I will first assume all $a_k > 0$. First note that
$$
{a_k}^2 \leq a_{k - 1}a_{k + 1} \iff \frac{a_k}{a_{k -1}} \leq \frac{a_{k + 1}}{a_k} \\
a_k \leq {a_0}^{1 - \frac{k}{N}}{a_N}^{\frac{k}{N}} \iff {a_k}^N \leq {a_0}^{N - k}{a_N}^k
$$
We need to derive the following first. Define $r = \frac{a_{N + 1}}{a_N}$. Since $\frac{a_k}{a_{k -1}} \leq \frac{a_{k + 1}}{a_k}$ for all $k \geq 1$, we have
$$
\frac{a_1}{a_0} \leq \frac{a_2}{a_1} \leq \dotsb \leq \frac{a_{N + 1}}{a_N} = r
$$
Hence
$$
a_1 \leq a_0r \\
a_2 \leq a_1r \leq a_0r^2 \\
\vdots
$$
$$
a_k \leq a_{k - 1}r \leq \dotsb \leq a_0r^k = a_0\left(\frac{a_{N + 1}}{a_N}\right)^k \tag{1}
$$
Now, the solution will be by induction.

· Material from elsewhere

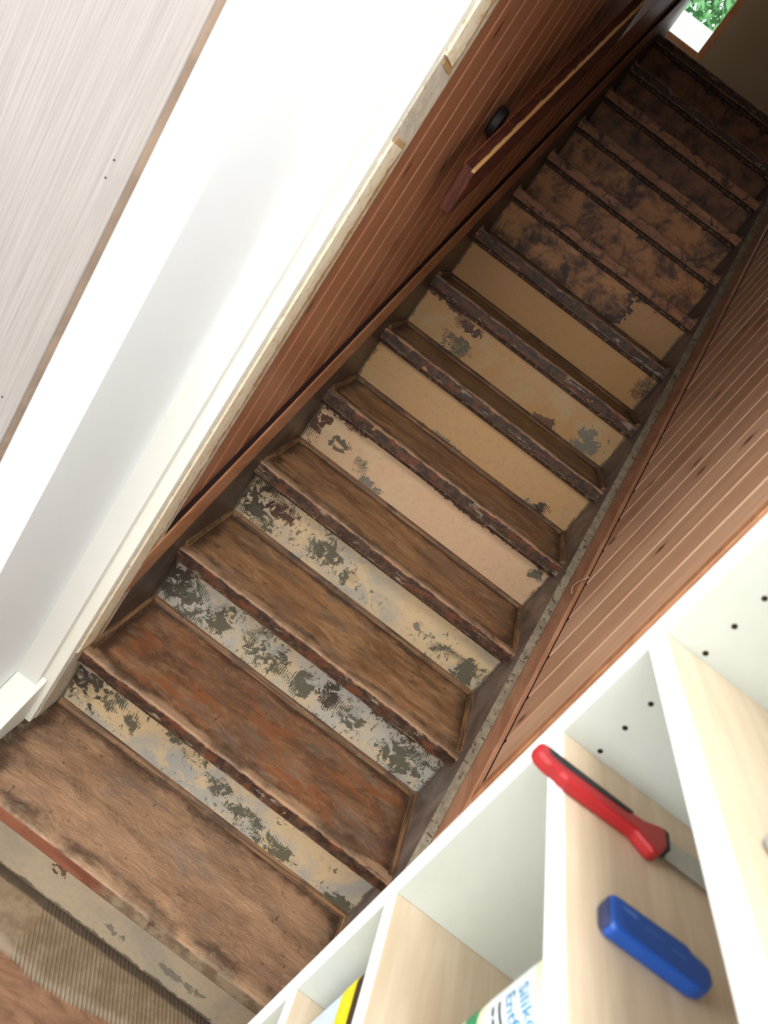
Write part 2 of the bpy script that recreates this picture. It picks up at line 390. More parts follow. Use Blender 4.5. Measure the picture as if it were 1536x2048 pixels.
def prism_me(pts, axis, a, b, bev=0, seg=1, smooth=False):
    """extrude a 2D outline along an axis; 2D = the two other axes in xyz order"""
    bm = bmesh.new()
    def P(u, w, s):
        if axis == 0: return (s, u, w)
        if axis == 1: return (u, s, w)
        return (u, w, s)
    A = [bm.verts.new(P(u, w, a)) for u, w in pts]; B = [bm.verts.new(P(u, w, b)) for u, w in pts]
    n = len(pts)
    bm.faces.new(A); bm.faces.new(B[::-1])
    for i in range(n): bm.faces.new((A[i], A[(i + 1) % n], B[(i + 1) % n], B[i]))
    bmesh.ops.recalc_face_normals(bm, faces=bm.faces)
    if bev > 0:
        bmesh.ops.bevel(bm, geom=list(bm.edges), offset=bev, segments=seg, affect='EDGES', profile=.5)
    return bm_mesh(bm, smooth=smooth)
def cyl_me(r, h, n=24, r2=None):
    bm = bmesh.new(); bmesh.ops.create_cone(bm, cap_ends=True, segments=n, radius1=r, radius2=r if r2 is None else r2, depth=h)
    for v in bm.verts: v.co.z += h / 2
    me = bm_mesh(bm)
    for p_ in me.polygons: p_.use_smooth = len(p_.vertices) == 4
    return me
def tube_me(pts, r, n=8):
    bm = bmesh.new(); rings = []
    pts = [Vector(p_) for p_ in pts]
    for i, p_ in enumerate(pts):
        d = (pts[min(i + 1, len(pts) - 1)] - pts[max(i - 1, 0)]).normalized()
        a = d.orthogonal().normalized(); b_ = d.cross(a)
        if rings: # keep frames aligned
            a = (pa - d * pa.dot(d)).normalized(); b_ = d.cross(a)
        pa = a
        rr = r[i] if isinstance(r, (list, tuple)) else r
        rings.append([bm.verts.new(p_ + a * rr * math.cos(2 * math.pi * k / n) + b_ * rr * math.sin(2 * math.pi * k / n)) for k in range(n)])
    for i in range(len(rings) - 1):
        for k in range(n): bm.faces.new((rings[i][k], rings[i][(k + 1) % n], rings[i + 1][(k + 1) % n], rings[i + 1][k]))
    bm.faces.new(rings[0][::-1]); bm.faces.new(rings[-1])
    return bm_mesh(bm, smooth=True)
def text_me(s, size, bold=False):
    cu = bpy.data.curves.new('txt', 'FONT'); cu.body = s; cu.size = size; cu.extrude = 0.0
    if bold: cu.offset = size * .018
    ob = bpy.data.objects.new('txt', cu); COL.objects.link(ob)
    bpy.context.view_layer.update()
    dg = bpy.context.evaluated_depsgraph_get()
    me = bpy.data.meshes.new_from_object(ob.evaluated_get(dg))
    bpy.data.objects.remove(ob); bpy.data.curves.remove(cu)
    me.materials.clear()
    return me

# ------------------------------------------------------------------ stair data
def NY(k): return Y1 + GO * (k - 1)
def NZ(k): return RISE * k
SL = RISE / GO
def nose_z(y): return RISE + (y - Y1) * SL
TOPK = 14
YL = NY(TOPK)                 # landing nosing
ZL = NZ(TOPK) + .02
YE = 5.20                     # wall at the end of the landing
ZC = 4.75                     # ceiling upstairs

# ------------------------------------------------------------------ room shell
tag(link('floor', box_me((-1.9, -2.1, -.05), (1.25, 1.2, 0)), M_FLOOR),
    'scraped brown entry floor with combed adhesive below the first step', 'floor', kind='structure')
tag(link('floor_landing', box_me((-.9, YL + .32, ZL - .2), (1.25, YE + .02, ZL)), M_TREAD),
    'dark landing floor at the top of the stairs', 'floor', kind='structure')
_bm = bmesh.new()
for a_, b_ in (((-1.95, -2.15), (.08, .905)), ((.68, -2.15), (1.3, .905)), ((.08, -2.15), (.68, .01)), ((.08, .71), (.68, .905))):
    add_box(_bm, a_ + (2.45,), b_ + (2.50,))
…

For all $k \in \{0, 1\}$, it is trivial. Now assume the fact is true for $N \geq 1$. Then we have: for any $k \in \{0, \dotsc, N\}$,
$$
{a_k}^N \leq {a_0}^{N - k}{a_N}^k
$$
Now, for any $k \in \{0, \dotsc, N + 1\}$, we need to prove
$$
{a_k}^{N + 1} \leq {a_0}^{N + 1 - k}{a_{N + 1}}^k
$$
The fact is trivial for $k = 0$ and $k = N + 1$. For $k \in \{1, \dotsc, N\}$, we can use the inductive hypothesis and $(1)$ to get,
$$
{a_k}^{N + 1} = {a_k}^Na_k \leq {a_0}^{N - k}{a_N}^ka_k \leq {a_0}^{N - k}{a_N}^k \cdot a_0\left(\frac{a_{N + 1}}{a_N}\right)^k = {a_0}^{N + 1 - k}{a_{N + 1}}^k
$$
which completes the inductive proof. I hope this inductive proof was slick enough. If $a_k = 0 $ for some $k$ then ${a_{k + 1}}^2 \leq a_ka_{k + 2} = 0 \implies a_{k + 1} = 0$ and you can see we can repeat this and so $a_j = 0$ for all $j \geq k$. Similarly we can also get $a_j = 0$ for all $j \leq k$, so all terms are $0$ and the fact becomes trivial.